### SOURCE MATERIAL
++++

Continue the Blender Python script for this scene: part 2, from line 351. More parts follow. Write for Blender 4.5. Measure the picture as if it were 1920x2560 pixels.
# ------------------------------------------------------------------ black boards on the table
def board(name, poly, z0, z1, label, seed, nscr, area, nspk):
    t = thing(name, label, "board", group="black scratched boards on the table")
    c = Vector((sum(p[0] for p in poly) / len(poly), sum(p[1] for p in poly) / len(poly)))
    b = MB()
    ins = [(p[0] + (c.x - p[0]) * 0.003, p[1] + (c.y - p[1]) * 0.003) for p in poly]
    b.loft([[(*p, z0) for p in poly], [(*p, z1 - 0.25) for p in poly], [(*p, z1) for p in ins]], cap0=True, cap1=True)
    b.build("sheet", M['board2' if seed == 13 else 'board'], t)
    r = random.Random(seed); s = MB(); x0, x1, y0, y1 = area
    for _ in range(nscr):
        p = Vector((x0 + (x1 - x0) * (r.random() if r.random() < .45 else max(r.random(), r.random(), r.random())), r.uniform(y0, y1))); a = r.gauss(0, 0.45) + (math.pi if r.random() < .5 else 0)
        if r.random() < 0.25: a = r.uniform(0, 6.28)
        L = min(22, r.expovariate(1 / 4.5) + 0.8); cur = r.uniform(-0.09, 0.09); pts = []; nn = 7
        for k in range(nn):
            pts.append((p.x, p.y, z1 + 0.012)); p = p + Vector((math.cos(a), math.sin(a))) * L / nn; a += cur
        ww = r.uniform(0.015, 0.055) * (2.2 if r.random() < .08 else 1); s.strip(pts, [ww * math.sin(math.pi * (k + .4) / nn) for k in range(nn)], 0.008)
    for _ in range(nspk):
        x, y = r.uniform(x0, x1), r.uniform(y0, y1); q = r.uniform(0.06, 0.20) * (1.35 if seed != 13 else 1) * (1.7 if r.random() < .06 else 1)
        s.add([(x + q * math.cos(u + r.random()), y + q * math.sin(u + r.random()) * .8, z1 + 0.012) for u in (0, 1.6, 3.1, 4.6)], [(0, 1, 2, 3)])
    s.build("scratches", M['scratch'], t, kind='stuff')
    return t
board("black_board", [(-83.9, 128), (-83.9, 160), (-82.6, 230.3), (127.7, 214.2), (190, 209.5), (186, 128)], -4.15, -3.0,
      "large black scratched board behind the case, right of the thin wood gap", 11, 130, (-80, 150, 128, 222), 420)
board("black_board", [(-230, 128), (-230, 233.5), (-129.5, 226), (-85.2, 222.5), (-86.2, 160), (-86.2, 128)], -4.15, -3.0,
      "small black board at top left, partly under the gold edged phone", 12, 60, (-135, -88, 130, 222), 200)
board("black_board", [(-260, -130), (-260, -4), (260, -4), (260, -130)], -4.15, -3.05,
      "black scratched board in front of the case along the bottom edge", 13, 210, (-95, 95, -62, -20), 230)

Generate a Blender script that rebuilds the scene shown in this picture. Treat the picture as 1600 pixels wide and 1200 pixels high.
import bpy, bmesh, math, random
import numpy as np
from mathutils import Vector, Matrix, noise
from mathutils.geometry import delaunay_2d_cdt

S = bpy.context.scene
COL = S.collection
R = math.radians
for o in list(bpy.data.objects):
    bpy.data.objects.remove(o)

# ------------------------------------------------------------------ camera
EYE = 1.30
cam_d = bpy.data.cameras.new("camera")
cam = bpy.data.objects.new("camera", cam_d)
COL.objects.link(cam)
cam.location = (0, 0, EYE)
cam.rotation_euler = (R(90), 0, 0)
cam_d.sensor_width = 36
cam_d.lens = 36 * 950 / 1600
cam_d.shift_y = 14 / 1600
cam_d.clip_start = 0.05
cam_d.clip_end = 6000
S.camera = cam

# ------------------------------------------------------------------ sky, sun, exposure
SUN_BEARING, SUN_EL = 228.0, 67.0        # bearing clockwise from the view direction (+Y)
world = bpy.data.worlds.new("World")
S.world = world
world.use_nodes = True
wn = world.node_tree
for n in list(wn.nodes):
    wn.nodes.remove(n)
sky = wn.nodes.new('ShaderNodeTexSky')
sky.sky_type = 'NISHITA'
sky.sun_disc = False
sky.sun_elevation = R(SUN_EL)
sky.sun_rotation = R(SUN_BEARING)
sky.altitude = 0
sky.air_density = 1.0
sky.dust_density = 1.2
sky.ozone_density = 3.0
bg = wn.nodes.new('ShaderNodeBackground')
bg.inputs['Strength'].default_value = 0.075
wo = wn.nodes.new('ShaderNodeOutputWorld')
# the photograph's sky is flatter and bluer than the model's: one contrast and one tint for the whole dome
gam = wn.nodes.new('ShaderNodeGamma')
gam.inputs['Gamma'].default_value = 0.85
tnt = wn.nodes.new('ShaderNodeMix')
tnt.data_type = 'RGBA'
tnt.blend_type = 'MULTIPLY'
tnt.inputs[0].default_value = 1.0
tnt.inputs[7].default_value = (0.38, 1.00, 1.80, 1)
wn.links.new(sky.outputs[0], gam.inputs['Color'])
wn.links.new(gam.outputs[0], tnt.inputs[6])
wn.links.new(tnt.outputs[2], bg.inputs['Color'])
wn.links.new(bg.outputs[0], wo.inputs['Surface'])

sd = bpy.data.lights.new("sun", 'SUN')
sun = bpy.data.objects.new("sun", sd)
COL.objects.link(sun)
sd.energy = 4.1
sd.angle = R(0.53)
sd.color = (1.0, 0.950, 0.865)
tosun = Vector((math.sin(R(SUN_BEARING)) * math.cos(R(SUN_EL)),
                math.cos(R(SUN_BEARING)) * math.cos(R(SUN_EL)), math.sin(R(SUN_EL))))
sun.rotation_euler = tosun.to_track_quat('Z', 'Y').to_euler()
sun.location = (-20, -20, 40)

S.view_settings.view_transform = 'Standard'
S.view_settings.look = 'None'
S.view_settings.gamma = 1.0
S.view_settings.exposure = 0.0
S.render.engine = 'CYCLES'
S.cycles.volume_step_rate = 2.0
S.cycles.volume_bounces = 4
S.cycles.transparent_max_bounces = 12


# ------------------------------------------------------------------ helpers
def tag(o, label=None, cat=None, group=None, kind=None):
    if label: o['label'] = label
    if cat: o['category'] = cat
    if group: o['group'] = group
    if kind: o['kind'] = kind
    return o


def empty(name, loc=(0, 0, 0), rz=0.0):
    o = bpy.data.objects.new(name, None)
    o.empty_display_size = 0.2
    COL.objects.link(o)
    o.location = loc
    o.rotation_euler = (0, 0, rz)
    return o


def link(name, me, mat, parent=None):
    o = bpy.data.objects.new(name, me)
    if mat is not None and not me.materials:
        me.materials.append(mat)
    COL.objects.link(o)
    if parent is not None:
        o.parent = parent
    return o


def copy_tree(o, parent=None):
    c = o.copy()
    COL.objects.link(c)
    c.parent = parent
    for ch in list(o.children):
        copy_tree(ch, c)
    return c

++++

### PROBLEM
Quote all of the entries exactly as they appear.

### OUTPUT BELOW
Continue the Blender Python script for this scene: part 2, from line 351. More parts follow. Write for Blender 4.5. Measure the picture as if it were 1920x2560 pixels.
# ------------------------------------------------------------------ black boards on the table
def board(name, poly, z0, z1, label, seed, nscr, area, nspk):
    t = thing(name, label, "board", group="black scratched boards on the table")
    c = Vector((sum(p[0] for p in poly) / len(poly), sum(p[1] for p in poly) / len(poly)))
    b = MB()
    ins = [(p[0] + (c.x - p[0]) * 0.003, p[1] + (c.y - p[1]) * 0.003) for p in poly]
    b.loft([[(*p, z0) for p in poly], [(*p, z1 - 0.25) for p in poly], [(*p, z1) for p in ins]], cap0=True, cap1=True)
    b.build("sheet", M['board2' if seed == 13 else 'board'], t)
    r = random.Random(seed); s = MB(); x0, x1, y0, y1 = area
    for _ in range(nscr):
        p = Vector((x0 + (x1 - x0) * (r.random() if r.random() < .45 else max(r.random(), r.random(), r.random())), r.uniform(y0, y1))); a = r.gauss(0, 0.45) + (math.pi if r.random() < .5 else 0)
        if r.random() < 0.25: a = r.uniform(0, 6.28)
        L = min(22, r.expovariate(1 / 4.5) + 0.8); cur = r.uniform(-0.09, 0.09); pts = []; nn = 7
        for k in range(nn):
            pts.append((p.x, p.y, z1 + 0.012)); p = p + Vector((math.cos(a), math.sin(a))) * L / nn; a += cur
        ww = r.uniform(0.015, 0.055) * (2.2 if r.random() < .08 else 1); s.strip(pts, [ww * math.sin(math.pi * (k + .4) / nn) for k in range(nn)], 0.008)
    for _ in range(nspk):
        x, y = r.uniform(x0, x1), r.uniform(y0, y1); q = r.uniform(0.06, 0.20) * (1.35 if seed != 13 else 1) * (1.7 if r.random() < .06 else 1)
        s.add([(x + q * math.cos(u + r.random()), y + q * math.sin(u + r.random()) * .8, z1 + 0.012) for u in (0, 1.6, 3.1, 4.6)], [(0, 1, 2, 3)])
    s.build("scratches", M['scratch'], t, kind='stuff')
    return t
board("black_board", [(-83.9, 128), (-83.9, 160), (-82.6, 230.3), (127.7, 214.2), (190, 209.5), (186, 128)], -4.15, -3.0,
      "large black scratched board behind the case, right of the thin wood gap", 11, 130, (-80, 150, 128, 222), 420)
board("black_board", [(-230, 128), (-230, 233.5), (-129.5, 226), (-85.2, 222.5), (-86.2, 160), (-86.2, 128)], -4.15, -3.0,
      "small black board at top left, partly under the gold edged phone", 12, 60, (-135, -88, 130, 222), 200)
board("black_board", [(-260, -130), (-260, -4), (260, -4), (260, -130)], -4.15, -3.05,
      "black scratched board in front of the case along the bottom edge", 13, 210, (-95, 95, -62, -20), 230)

Generate a Blender script that rebuilds the scene shown in this picture. Treat the picture as 1600 pixels wide and 1200 pixels high.
import bpy, bmesh, math, random
import numpy as np
from mathutils import Vector, Matrix, noise
from mathutils.geometry import delaunay_2d_cdt

S = bpy.context.scene
COL = S.collection
R = math.radians
for o in list(bpy.data.objects):
    bpy.data.objects.remove(o)

# ------------------------------------------------------------------ camera
EYE = 1.30
cam_d = bpy.data.cameras.new("camera")
cam = bpy.data.objects.new("camera", cam_d)
COL.objects.link(cam)
cam.location = (0, 0, EYE)
cam.rotation_euler = (R(90), 0, 0)
cam_d.sensor_width = 36
cam_d.lens = 36 * 950 / 1600
cam_d.shift_y = 14 / 1600
cam_d.clip_start = 0.05
cam_d.clip_end = 6000
S.camera = cam

# ------------------------------------------------------------------ sky, sun, exposure
SUN_BEARING, SUN_EL = 228.0, 67.0        # bearing clockwise from the view direction (+Y)
world = bpy.data.worlds.new("World")
S.world = world
world.use_nodes = True
wn = world.node_tree
for n in list(wn.nodes):
    wn.nodes.remove(n)
sky = wn.nodes.new('ShaderNodeTexSky')
sky.sky_type = 'NISHITA'
sky.sun_disc = False
sky.sun_elevation = R(SUN_EL)
sky.sun_rotation = R(SUN_BEARING)
sky.altitude = 0
sky.air_density = 1.0
sky.dust_density = 1.2
sky.ozone_density = 3.0
bg = wn.nodes.new('ShaderNodeBackground')
bg.inputs['Strength'].default_value = 0.075
wo = wn.nodes.new('ShaderNodeOutputWorld')
# the photograph's sky is flatter and bluer than the model's: one contrast and one tint for the whole dome
gam = wn.nodes.new('ShaderNodeGamma')
gam.inputs['Gamma'].default_value = 0.85
tnt = wn.nodes.new('ShaderNodeMix')
tnt.data_type = 'RGBA'
tnt.blend_type = 'MULTIPLY'
tnt.inputs[0].default_value = 1.0
tnt.inputs[7].default_value = (0.38, 1.00, 1.80, 1)
wn.links.new(sky.outputs[0], gam.inputs['Color'])
wn.links.new(gam.outputs[0], tnt.inputs[6])
wn.links.new(tnt.outputs[2], bg.inputs['Color'])
wn.links.new(bg.outputs[0], wo.inputs['Surface'])

sd = bpy.data.lights.new("sun", 'SUN')
sun = bpy.data.objects.new("sun", sd)
COL.objects.link(sun)
sd.energy = 4.1
sd.angle = R(0.53)
sd.color = (1.0, 0.950, 0.865)
tosun = Vector((math.sin(R(SUN_BEARING)) * math.cos(R(SUN_EL)),
                math.cos(R(SUN_BEARING)) * math.cos(R(SUN_EL)), math.sin(R(SUN_EL))))
sun.rotation_euler = tosun.to_track_quat('Z', 'Y').to_euler()
sun.location = (-20, -20, 40)

S.view_settings.view_transform = 'Standard'
S.view_settings.look = 'None'
S.view_settings.gamma = 1.0
S.view_settings.exposure = 0.0
S.render.engine = 'CYCLES'
S.cycles.volume_step_rate = 2.0
S.cycles.volume_bounces = 4
S.cycles.transparent_max_bounces = 12


# ------------------------------------------------------------------ helpers
def tag(o, label=None, cat=None, group=None, kind=None):
    if label: o['label'] = label
    if cat: o['category'] = cat
    if group: o['group'] = group
    if kind: o['kind'] = kind
    return o


def empty(name, loc=(0, 0, 0), rz=0.0):
    o = bpy.data.objects.new(name, None)
    o.empty_display_size = 0.2
    COL.objects.link(o)
    o.location = loc
    o.rotation_euler = (0, 0, rz)
    return o


def link(name, me, mat, parent=None):
    o = bpy.data.objects.new(name, me)
    if mat is not None and not me.materials:
        me.materials.append(mat)
    COL.objects.link(o)
    if parent is not None:
        o.parent = parent
    return o


def copy_tree(o, parent=None):
    c = o.copy()
    COL.objects.link(c)
    c.parent = parent
    for ch in list(o.children):
        copy_tree(ch, c)
    return c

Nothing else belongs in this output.